Читать книгу Europa - Группа авторов - Страница 11
Kreis und Kugel
ОглавлениеBeginnen wir diese Geschichte der Darstellungen Europas und der Welt durch die europäischen Kartografen um 1300 mit dem Beispiel einer auf Pergament gezeichneten und in der Kathedrale von Hereford in England aufbewahrten Weltkarte. Der Verfasser der Hereford-Karte – vielleicht Richard von Haldingham und Lafford, der sie signiert hat – hat die Welt als einen von Wasser umgebenen Kreis gemalt. Innerhalb dieses Kreises siedelt er alle Arten von Erinnerungen an, biblische, klassische und auch solche jüngeren Datums. Eden, ein Paradies, das von Mauern und Gräben umschlossen ist, damit die Menschen nicht hineinkommen können, befindet sich ganz oben im Kreis, direkt unter einem allsehenden Gott, was erklärt, warum der Osten oben lokalisiert ist. Auf der anderen Seite des Kreises hat der Maler die Säulen des Herakles von Gibraltar platziert, unter denen ein provokant nackter Satan drei Feuerzungen ausspeit. Das zeigt uns zur Genüge, dass der Kartograf von Hereford in der Absicht, die Welt zu kartografieren, in Wirklichkeit eine Karte von Erinnerungsorten gemalt hat, die sowohl biblische wie nicht biblische Stätten umfassen, die beide der Welt der Europäer jener Zeit einen Sinn verliehen.
Im Mittelpunkt der Hereford-Karte ist ein anderer, mächtiger Erinnerungsort, den die europäischen Kartografen regelmäßig als Fundament wählten: die Heilige Stadt Jerusalem. Von diesem Angelpunkt aus entfaltet sich die Welt in drei ungleiche Teile, ein Erbe der Noah zugeschriebenen Erdteile (man erkennt im Nordosten von Jerusalem die gestrandete Arche). Das Asien von Sem nimmt die obere Hälfte des Kreises ein; die untere Hälfte teilt sich auf der Ebene des Mittelmeers zwischen dem Afrika Hams und dem Europa Jafets – ein übliches, TO-Karte (Terrarum Orbis) genanntes Format, das damals als Gedächtnisstütze für eine umfassende biblische Kosmologie diente. Jerusalem war weniger ein christlicher Ort – ohne vom Mittelpunkt der christlichen Welt sprechen zu wollen – als ein christliches Gedächtnis. Während zwei Jahrhunderten haben die Kreuzfahrer vergeblich darum gekämpft, aus dieser Stadt das Zentrum des Christentums zu machen. Vielleicht hat die Erinnerung an diese ewige Hoffnung beziehungsweise dieses ewige Scheitern Richard von Haldingham und Lafford dazu ermuntert, die Welt unter diesem Blickwinkel zu zeichnen.

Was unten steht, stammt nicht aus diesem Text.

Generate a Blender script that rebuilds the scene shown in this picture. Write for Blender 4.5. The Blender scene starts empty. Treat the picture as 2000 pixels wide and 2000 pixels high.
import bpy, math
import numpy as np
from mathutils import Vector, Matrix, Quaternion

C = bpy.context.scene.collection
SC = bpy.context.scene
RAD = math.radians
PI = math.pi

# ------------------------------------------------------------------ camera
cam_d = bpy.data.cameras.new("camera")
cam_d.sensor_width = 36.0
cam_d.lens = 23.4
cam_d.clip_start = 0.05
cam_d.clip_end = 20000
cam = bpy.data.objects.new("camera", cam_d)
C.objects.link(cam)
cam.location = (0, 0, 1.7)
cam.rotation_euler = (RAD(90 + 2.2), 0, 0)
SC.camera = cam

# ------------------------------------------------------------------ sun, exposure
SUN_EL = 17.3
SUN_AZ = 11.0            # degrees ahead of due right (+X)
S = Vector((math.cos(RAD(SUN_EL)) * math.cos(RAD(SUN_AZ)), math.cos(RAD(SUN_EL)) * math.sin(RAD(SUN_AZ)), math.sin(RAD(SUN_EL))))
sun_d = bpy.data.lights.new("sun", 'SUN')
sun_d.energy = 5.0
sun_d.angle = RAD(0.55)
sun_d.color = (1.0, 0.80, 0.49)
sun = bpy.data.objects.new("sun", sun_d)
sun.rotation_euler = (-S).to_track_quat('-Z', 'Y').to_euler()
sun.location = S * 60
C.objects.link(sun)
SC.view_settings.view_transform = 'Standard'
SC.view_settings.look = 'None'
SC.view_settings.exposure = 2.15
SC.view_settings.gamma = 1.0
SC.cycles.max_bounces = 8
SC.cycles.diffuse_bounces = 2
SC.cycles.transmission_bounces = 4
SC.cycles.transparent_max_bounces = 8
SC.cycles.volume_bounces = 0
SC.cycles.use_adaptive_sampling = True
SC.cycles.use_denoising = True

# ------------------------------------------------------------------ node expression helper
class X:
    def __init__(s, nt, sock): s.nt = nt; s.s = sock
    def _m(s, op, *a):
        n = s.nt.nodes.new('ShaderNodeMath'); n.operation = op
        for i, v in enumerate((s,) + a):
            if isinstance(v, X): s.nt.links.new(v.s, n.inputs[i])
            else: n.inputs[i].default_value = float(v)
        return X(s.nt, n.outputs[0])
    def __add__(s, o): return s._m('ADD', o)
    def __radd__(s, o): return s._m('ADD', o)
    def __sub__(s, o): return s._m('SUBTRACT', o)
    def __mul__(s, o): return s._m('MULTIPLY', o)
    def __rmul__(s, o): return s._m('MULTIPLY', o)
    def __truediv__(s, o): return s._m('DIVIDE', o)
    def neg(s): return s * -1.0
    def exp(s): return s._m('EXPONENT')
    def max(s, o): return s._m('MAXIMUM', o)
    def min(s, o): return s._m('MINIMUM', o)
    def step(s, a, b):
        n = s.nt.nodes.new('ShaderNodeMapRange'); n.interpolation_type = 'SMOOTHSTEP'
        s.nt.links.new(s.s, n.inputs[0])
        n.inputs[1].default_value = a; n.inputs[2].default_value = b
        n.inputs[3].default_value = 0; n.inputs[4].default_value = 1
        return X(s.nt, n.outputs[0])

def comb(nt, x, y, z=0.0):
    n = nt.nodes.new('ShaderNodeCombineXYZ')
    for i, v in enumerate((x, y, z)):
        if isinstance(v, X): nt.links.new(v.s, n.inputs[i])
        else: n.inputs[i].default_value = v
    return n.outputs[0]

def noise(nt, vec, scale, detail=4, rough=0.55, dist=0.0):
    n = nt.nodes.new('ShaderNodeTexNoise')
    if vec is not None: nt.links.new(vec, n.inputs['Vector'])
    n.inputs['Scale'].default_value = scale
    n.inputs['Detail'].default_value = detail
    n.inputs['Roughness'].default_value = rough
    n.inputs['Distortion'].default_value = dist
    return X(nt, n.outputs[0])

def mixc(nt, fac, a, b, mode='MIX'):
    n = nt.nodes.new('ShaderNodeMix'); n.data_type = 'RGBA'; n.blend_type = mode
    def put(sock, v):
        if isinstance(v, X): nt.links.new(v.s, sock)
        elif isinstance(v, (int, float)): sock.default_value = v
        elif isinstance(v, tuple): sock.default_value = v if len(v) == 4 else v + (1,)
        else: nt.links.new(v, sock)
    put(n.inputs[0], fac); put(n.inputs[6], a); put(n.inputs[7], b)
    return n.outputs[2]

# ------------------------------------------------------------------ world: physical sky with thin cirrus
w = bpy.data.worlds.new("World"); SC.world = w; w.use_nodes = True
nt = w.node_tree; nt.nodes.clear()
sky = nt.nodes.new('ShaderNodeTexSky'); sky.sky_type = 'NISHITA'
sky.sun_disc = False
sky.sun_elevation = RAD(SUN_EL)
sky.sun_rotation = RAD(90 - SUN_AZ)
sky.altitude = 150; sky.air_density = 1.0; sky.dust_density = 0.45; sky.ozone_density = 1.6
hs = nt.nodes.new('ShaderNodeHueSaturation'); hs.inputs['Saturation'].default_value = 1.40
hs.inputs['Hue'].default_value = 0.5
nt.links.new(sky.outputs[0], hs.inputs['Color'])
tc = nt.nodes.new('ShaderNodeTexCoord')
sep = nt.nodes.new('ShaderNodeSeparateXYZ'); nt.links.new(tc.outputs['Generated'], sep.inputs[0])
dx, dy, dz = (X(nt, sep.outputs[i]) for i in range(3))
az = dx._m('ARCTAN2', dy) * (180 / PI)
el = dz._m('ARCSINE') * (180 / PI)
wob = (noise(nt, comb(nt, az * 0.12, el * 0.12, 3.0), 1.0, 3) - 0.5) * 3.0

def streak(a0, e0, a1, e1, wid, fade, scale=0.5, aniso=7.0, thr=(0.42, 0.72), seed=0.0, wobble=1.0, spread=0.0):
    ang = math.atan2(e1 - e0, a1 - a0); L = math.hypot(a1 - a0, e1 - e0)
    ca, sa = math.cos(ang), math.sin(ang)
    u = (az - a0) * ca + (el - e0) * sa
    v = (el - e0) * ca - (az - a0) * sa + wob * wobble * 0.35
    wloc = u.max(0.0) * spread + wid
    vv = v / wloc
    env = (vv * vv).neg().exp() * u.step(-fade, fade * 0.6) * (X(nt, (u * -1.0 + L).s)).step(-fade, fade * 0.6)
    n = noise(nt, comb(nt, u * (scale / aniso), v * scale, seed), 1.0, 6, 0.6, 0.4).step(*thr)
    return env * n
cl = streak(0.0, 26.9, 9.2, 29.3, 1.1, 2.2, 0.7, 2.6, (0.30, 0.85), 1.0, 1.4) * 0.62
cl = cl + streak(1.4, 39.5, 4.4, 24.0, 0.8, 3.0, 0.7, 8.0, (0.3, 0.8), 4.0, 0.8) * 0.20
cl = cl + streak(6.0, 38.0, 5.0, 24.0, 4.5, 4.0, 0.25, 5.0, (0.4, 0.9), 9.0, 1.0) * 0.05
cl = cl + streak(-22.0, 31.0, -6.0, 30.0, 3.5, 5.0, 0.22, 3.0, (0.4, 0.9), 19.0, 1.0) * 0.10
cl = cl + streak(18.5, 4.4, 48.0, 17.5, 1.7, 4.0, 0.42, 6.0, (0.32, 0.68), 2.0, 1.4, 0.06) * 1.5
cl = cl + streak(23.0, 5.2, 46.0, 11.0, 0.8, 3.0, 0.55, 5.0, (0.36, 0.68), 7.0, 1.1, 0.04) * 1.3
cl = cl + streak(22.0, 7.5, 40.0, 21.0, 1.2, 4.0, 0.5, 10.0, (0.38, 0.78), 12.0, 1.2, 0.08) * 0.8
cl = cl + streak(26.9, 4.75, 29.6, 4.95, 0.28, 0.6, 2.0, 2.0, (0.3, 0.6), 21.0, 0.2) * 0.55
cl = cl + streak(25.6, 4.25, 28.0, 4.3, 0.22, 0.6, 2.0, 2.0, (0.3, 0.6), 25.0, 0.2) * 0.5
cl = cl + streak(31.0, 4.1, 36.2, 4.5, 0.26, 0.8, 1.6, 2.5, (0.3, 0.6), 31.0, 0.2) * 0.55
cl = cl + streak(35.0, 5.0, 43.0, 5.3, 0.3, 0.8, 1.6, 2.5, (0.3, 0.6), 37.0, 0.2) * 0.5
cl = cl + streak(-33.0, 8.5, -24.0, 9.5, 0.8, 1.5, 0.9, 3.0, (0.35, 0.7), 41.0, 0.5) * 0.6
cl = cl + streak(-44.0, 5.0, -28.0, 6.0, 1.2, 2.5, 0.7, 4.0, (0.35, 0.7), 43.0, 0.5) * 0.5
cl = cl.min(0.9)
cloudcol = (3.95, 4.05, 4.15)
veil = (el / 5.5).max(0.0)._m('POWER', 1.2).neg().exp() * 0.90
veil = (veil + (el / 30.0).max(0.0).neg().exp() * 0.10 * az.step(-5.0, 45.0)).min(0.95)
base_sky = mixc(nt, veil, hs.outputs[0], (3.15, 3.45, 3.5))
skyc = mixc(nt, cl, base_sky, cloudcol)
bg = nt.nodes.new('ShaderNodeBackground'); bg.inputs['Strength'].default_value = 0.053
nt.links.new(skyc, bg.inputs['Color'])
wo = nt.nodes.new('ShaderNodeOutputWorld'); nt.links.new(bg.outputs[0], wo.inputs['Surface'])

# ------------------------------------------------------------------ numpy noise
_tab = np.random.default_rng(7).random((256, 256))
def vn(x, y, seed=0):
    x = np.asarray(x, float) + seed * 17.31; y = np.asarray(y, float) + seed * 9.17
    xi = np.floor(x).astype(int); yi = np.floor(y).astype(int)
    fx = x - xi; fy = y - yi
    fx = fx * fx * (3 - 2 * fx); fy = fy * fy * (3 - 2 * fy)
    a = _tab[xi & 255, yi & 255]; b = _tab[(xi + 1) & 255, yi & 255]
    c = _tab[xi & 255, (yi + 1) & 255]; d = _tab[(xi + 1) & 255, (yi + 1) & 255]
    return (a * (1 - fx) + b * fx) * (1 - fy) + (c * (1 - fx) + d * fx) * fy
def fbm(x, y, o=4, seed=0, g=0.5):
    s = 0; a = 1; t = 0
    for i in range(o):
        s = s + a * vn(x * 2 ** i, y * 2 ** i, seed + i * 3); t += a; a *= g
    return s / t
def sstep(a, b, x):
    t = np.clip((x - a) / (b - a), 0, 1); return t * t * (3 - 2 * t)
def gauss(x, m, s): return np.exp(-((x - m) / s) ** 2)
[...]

Obwohl der Platz, den Jerusalem auf der TO-Karte einnimmt, um 1300 emblematisch war, nährte das wachsende Interesse am verlorenen Wissen älterer mediterraner Kulturen ein anderes Weltgedächtnis. Der griechische Theologe Maximos Planudes (um 1260–1310) befasste sich genau zu dieser Zeit mit den überlieferten Aufzeichnungen von Claudius Ptolemäus, einem in Kairo lebenden griechischen Geografen des 2. Jahrhunderts, um die Karte der drei Bereiche von Jafet, Ham und Sem zu zeichnen, wobei er dem Mittelmeer und dem Indischen Ozean optisch die gleiche Bedeutung zumaß. Es handelte sich nicht mehr um die Weltsicht, die entlang einer Achse von den Heraklessäulen zum Garten Eden organisiert ist. Sie konnte sogar ohne Rekurs auf die Bibel bestehen, auch wenn Planudes nicht die Absicht hatte, das Bild der Welt zu säkularisieren. Die ptolemäische Weltkarte versuchte ebenfalls, eine Projektion, das heißt eine systematische Formel, zu entwickeln, die es erlaubte, die Erdkrümmung, wie man sie vom Weltraum aus hätte sehen können, darzustellen. Das konnte nur eine partielle Wiedergabe sein, da Planudes über keinerlei Information über die Teile der Kugel verfügte, die er nicht vor sich hatte. Indem er aber die Erdoberfläche jenseits unserer Sichtweite an ihrem Rand krümmte, fand er einen optischen Trick, um denen, die seine Karte betrachteten, zu zeigen, dass die Erde eine Kugel ist. Daran schlossen die Kartografen an, die alle neuen Informationen, die im 16. Jahrhundert von überallher eintrafen, in ihre Arbeit einbeziehen wollten, und nahmen den Kampf auf, um der Welt eine erkennbare Form zu geben.